Research Project: Conservation Systems to Improve Production Efficiency, Reduce Risk, and Promote Sustainability

Location: Soil Dynamics Research

Title: Effectiveness of cover crop termination methods on no-till cantaloupe

Author
item Kornecki, Ted
item Kichler, Corey

Submitted to: Agriculture
Publication Type: Peer Reviewed Journal
Publication Acceptance Date: 12/21/2021
Publication Date: 1/5/2022
Citation: Kornecki, T.S., Kichler, C.M. 2022. Effectiveness of cover crop termination methods on no-till cantaloupe. Agriculture. 12(1):1-20. https://doi.org/10.3390/agriculture12010066.
DOI: https://doi.org/10.3390/agriculture12010066

Interpretive Summary: ARS scientists located in Auburn, AL conducted a field experiment in Northern Alabama between 2010 and 2012 related to different termination methods for three cover crops (crimson clover, cereal rye, and hairy vetch) and their effects on cantaloupe yield in a no-till system.
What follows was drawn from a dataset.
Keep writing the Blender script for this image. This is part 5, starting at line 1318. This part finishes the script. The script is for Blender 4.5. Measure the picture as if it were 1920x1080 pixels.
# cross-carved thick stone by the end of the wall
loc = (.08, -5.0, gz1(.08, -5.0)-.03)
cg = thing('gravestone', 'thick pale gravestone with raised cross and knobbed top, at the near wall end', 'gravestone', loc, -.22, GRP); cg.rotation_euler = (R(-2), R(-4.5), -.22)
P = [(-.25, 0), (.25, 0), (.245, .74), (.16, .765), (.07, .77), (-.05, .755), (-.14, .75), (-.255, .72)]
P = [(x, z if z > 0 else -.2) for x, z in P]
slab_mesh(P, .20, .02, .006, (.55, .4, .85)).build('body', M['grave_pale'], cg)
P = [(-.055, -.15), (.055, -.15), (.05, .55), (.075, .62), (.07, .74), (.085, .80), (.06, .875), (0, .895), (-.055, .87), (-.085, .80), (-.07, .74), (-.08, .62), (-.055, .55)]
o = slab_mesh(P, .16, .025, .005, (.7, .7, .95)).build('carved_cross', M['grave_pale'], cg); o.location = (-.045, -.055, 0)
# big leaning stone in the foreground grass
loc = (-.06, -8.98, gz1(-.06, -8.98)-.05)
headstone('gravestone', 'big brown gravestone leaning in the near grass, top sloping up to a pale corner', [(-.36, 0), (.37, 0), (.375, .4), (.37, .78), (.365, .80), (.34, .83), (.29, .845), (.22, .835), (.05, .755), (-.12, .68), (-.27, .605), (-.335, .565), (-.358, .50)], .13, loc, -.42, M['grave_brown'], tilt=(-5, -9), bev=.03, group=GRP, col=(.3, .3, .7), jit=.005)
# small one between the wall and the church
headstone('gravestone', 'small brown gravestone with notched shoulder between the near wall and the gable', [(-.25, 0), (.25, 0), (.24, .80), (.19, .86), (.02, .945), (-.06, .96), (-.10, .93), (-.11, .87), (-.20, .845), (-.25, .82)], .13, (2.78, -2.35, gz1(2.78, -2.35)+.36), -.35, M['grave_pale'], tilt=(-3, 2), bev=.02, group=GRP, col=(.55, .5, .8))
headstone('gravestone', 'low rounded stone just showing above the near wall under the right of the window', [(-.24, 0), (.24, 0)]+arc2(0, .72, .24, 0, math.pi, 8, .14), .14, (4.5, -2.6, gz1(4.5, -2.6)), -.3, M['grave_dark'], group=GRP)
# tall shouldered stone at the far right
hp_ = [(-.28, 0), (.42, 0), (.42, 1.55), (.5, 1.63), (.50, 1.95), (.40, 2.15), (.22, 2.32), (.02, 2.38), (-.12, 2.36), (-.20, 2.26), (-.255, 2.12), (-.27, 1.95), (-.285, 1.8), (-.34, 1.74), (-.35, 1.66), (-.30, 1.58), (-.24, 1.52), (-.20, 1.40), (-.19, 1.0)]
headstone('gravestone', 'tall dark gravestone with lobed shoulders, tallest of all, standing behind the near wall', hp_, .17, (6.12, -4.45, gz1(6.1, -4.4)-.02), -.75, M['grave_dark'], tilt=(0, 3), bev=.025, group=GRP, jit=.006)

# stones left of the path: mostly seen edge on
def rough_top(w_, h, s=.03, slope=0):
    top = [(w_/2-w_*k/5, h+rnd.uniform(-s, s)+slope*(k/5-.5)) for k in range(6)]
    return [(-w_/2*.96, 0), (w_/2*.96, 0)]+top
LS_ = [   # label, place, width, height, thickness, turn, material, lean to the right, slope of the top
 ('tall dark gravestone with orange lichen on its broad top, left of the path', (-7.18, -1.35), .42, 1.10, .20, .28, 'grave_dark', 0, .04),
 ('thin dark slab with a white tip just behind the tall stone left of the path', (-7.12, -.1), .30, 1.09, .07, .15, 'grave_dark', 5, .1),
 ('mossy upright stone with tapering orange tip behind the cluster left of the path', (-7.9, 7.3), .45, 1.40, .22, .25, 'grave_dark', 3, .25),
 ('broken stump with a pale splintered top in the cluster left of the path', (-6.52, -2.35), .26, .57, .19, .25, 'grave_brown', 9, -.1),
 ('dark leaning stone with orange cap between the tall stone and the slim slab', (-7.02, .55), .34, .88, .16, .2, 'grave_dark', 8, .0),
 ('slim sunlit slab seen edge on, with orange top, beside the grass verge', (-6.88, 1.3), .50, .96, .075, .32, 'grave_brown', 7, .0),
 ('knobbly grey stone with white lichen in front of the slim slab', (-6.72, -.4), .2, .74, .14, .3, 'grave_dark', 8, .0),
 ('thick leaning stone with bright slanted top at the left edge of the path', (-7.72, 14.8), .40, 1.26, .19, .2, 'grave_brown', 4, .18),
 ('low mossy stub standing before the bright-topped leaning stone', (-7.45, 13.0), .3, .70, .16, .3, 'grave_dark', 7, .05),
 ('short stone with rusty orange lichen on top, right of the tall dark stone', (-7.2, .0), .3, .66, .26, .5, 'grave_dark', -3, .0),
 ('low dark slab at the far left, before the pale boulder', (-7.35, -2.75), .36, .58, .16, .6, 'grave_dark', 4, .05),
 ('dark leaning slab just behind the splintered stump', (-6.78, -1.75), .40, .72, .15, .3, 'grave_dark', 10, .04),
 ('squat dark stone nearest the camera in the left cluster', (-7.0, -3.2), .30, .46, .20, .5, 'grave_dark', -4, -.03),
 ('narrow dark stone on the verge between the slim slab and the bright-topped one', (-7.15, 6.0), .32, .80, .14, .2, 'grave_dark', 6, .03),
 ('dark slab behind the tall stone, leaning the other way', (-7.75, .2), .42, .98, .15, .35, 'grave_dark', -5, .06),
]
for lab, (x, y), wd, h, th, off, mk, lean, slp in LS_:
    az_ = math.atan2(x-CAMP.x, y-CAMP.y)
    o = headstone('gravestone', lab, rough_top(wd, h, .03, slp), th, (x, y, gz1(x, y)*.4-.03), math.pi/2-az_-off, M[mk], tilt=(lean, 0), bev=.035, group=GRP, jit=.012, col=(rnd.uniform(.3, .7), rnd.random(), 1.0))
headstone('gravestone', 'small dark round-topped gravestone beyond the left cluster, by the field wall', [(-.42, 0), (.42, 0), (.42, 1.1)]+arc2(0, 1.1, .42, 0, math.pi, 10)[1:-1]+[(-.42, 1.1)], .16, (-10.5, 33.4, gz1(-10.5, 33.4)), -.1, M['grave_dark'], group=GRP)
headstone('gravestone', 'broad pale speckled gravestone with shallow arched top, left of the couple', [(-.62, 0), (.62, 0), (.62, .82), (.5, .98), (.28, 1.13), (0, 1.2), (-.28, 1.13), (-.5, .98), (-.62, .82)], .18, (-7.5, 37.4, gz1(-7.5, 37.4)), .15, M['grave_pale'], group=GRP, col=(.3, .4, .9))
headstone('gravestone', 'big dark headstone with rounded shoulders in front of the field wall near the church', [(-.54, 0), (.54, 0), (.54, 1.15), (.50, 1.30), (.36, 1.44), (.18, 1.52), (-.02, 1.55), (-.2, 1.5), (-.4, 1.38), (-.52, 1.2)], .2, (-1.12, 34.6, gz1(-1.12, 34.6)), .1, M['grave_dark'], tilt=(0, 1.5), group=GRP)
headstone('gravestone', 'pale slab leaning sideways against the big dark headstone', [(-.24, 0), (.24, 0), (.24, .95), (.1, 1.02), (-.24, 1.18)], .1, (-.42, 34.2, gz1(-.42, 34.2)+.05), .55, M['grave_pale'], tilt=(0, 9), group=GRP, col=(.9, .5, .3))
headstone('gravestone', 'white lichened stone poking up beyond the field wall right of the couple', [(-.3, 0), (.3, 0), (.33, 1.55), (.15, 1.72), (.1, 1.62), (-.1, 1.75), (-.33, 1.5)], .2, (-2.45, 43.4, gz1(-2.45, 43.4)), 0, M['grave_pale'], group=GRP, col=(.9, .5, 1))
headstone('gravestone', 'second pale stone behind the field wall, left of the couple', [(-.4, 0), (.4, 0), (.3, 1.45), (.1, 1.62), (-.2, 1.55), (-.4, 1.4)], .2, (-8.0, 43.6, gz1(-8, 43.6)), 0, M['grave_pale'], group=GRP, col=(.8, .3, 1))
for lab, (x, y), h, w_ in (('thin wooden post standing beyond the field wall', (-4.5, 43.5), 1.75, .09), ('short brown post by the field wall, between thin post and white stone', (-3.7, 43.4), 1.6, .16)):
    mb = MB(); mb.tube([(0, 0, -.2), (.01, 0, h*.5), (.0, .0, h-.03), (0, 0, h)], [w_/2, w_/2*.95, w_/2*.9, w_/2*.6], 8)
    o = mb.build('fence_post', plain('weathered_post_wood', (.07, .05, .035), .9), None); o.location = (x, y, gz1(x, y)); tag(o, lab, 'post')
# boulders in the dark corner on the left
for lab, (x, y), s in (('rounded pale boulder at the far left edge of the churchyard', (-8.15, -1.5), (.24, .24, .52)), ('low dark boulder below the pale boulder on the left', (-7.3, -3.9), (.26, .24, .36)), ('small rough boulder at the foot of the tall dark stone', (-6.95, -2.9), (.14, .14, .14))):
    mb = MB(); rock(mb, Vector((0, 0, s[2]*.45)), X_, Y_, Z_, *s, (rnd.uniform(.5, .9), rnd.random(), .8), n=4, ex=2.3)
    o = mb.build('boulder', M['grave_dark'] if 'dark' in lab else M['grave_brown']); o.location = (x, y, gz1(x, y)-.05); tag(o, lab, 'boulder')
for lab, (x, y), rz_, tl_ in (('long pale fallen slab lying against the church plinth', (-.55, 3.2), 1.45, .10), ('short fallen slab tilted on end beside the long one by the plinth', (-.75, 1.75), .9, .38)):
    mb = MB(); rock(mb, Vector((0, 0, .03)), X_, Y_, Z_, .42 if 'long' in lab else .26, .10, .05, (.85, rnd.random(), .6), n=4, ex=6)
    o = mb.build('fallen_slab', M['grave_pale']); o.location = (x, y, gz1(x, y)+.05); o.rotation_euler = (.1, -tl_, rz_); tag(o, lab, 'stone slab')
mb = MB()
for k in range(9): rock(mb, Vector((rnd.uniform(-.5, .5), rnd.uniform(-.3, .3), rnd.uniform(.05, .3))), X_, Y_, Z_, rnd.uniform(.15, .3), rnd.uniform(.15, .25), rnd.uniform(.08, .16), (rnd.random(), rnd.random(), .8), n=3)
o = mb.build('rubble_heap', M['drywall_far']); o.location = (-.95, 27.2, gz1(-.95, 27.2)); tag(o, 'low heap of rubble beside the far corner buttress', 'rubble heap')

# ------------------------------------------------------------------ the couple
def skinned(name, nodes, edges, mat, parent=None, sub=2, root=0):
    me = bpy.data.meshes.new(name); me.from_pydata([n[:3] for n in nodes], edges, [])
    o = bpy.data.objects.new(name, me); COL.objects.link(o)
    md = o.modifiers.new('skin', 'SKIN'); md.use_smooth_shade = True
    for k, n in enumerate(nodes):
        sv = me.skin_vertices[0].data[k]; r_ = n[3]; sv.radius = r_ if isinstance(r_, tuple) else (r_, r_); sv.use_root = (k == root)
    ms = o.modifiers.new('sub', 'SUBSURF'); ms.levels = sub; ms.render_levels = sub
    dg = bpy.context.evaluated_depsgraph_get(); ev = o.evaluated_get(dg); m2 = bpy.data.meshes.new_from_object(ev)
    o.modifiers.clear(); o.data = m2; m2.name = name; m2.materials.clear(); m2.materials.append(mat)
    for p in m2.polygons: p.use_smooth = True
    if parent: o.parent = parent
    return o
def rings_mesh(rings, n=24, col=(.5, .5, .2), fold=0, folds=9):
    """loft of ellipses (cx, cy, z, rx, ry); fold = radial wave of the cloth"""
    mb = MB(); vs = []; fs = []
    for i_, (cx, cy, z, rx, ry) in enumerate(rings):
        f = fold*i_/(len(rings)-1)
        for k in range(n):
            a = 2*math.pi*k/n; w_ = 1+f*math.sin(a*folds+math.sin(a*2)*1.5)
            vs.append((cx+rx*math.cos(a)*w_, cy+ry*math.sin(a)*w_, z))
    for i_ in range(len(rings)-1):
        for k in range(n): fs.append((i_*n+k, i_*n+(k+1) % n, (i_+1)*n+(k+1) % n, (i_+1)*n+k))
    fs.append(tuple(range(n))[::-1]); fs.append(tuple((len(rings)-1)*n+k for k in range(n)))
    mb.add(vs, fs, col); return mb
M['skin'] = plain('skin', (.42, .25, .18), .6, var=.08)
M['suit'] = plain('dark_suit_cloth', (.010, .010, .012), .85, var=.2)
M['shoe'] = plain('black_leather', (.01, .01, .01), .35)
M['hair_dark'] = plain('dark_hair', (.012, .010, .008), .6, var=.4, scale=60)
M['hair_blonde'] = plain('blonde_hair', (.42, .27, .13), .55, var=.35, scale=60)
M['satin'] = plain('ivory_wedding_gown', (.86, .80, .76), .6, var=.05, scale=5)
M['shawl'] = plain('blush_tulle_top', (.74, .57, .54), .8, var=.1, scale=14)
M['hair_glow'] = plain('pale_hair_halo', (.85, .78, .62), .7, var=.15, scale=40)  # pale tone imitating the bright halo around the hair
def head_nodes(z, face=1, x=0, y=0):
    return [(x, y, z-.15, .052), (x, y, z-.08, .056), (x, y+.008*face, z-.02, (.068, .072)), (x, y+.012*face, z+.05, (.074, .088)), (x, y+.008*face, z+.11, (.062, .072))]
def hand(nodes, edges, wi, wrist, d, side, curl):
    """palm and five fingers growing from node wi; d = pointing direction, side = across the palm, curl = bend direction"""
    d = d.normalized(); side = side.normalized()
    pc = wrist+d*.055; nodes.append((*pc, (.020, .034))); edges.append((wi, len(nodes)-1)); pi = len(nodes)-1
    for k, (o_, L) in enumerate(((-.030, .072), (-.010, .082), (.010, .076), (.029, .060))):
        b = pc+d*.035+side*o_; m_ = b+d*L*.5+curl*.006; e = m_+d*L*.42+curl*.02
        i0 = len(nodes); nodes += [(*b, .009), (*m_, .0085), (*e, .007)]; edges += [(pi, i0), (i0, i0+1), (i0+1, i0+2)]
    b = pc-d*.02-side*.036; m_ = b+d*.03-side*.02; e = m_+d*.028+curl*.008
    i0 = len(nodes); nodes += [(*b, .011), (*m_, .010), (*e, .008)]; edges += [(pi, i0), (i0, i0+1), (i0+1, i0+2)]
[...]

Termination rates for all cover crops by flail mower were higher compared to roller/crimpers at one and two weeks after rolling. Three weeks after rolling, there were no differences in termination methods for rye, however for hairy vetch and clover, higher termination rates were noticed using flail mowing. Cover crop termination methods did not have any effects on cantaloupe yield. However, cover crop type had a significant effect on cantaloupe yield, fruit number, and fruit weight. Based on results, the highest yield was produced with a cereal rye cover crop and the lowest for crimson clover. However, weather effects and inadequate cover crop termination for crimson clover contributed to reduced yields in no-till cantaloupe production.

Technical Abstract: In a no-till system, there are many different methods available for terminating cover crops. Mechanical termination utilizing rolling/crimping technology is one method that injures the plant without cutting stems. Another popular and commercially available method is mowing but can cause problems with cover crop re-growth and loose residue interfering with the planter during cash crop planting. A field experiment was conducted during three growing seasons in northern Alabama to determine the effects of different cover crops and termination methods on cantaloupe yield in a no-till system. Crimson clover, cereal rye, and hairy vetch cover crops were terminated using two different roller/crimpers including a two-stage roller/crimper for four-wheel tractors and a powered roller/crimper for a two-wheel walk behind tractor. Cover crop termination rates were evaluated one, two, and three weeks after termination. Three weeks after rolling, higher termination rate was found for flail mowing (92%) compared to lower termination by 2-stage roller (86%) and powered roller/crimper (85%) with control only 49%. There were no significant differences in cantaloupe yield among rolling treatments averaging 38,666 kg ha-1 however yields were higher for cereal rye and hairy vetch cover crops (41,785 kg ha-1 and 42,000 kg ha-1) compared to crimson clover (32,213 kg ha-1).